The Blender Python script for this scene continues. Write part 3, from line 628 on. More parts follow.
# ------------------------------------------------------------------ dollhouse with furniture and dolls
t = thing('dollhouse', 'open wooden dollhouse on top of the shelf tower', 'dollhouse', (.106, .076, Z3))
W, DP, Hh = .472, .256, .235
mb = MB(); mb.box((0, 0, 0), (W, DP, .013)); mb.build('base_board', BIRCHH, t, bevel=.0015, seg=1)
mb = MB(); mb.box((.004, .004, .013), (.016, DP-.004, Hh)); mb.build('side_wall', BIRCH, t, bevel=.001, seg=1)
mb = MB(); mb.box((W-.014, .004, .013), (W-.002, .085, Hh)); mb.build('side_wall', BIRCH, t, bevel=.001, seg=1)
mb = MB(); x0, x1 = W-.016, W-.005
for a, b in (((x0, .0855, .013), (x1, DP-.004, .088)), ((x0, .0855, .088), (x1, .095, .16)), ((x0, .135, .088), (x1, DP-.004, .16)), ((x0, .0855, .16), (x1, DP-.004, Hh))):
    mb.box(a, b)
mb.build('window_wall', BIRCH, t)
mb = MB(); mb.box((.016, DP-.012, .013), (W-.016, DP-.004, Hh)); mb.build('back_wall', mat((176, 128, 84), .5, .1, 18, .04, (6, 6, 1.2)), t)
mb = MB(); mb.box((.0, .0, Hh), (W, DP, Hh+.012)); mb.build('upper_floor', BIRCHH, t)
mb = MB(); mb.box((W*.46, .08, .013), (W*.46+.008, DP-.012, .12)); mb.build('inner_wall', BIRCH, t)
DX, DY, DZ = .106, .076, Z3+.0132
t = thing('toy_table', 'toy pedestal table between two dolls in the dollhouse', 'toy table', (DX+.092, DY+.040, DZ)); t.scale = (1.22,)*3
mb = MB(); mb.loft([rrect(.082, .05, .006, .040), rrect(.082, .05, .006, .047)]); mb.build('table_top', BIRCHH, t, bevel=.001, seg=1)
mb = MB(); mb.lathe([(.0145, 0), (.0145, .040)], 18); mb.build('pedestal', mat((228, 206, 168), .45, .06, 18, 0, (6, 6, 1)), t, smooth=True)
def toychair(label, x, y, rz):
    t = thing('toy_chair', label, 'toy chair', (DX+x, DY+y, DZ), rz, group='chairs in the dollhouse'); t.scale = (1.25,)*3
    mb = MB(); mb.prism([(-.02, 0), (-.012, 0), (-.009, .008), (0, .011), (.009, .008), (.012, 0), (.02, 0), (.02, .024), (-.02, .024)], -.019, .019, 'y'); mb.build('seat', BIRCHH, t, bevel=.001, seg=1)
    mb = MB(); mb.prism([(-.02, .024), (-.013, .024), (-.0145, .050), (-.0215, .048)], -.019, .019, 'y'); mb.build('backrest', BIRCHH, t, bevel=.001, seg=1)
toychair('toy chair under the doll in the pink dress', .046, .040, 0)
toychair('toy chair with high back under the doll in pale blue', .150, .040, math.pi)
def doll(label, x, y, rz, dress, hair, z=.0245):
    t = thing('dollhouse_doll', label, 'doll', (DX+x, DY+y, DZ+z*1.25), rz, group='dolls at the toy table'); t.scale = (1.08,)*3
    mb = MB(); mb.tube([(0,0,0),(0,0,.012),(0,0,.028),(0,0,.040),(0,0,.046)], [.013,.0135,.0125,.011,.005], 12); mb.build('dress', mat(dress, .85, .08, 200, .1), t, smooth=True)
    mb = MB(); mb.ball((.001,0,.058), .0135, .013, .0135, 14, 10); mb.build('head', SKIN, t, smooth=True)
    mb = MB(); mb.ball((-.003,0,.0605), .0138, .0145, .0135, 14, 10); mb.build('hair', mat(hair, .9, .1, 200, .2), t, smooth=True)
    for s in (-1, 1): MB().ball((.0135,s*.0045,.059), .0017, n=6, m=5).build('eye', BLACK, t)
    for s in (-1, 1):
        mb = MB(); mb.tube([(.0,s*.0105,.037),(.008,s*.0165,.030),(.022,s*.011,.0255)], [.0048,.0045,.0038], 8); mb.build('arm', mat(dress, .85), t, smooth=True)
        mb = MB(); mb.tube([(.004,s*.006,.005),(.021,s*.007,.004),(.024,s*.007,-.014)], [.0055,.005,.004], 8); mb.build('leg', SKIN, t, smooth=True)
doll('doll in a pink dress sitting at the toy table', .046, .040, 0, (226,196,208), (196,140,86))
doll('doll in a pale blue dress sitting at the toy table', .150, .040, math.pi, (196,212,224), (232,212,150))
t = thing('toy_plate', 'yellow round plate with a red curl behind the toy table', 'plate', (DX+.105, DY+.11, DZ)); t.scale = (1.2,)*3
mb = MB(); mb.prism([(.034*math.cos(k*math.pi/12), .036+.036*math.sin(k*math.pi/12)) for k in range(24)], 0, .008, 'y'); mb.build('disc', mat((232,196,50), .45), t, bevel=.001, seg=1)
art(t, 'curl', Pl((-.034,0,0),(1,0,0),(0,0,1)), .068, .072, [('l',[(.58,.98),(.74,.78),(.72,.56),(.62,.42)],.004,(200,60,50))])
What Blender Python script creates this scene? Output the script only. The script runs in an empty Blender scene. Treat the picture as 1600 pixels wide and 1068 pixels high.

========

Goal –
From the entries, copy out each line containing the word "Python".

Result below –
The Blender Python script for this scene continues. Write part 3, from line 628 on. More parts follow.
What Blender Python script creates this scene? Output the script only. The script runs in an empty Blender scene. Treat the picture as 1600 pixels wide and 1068 pixels high.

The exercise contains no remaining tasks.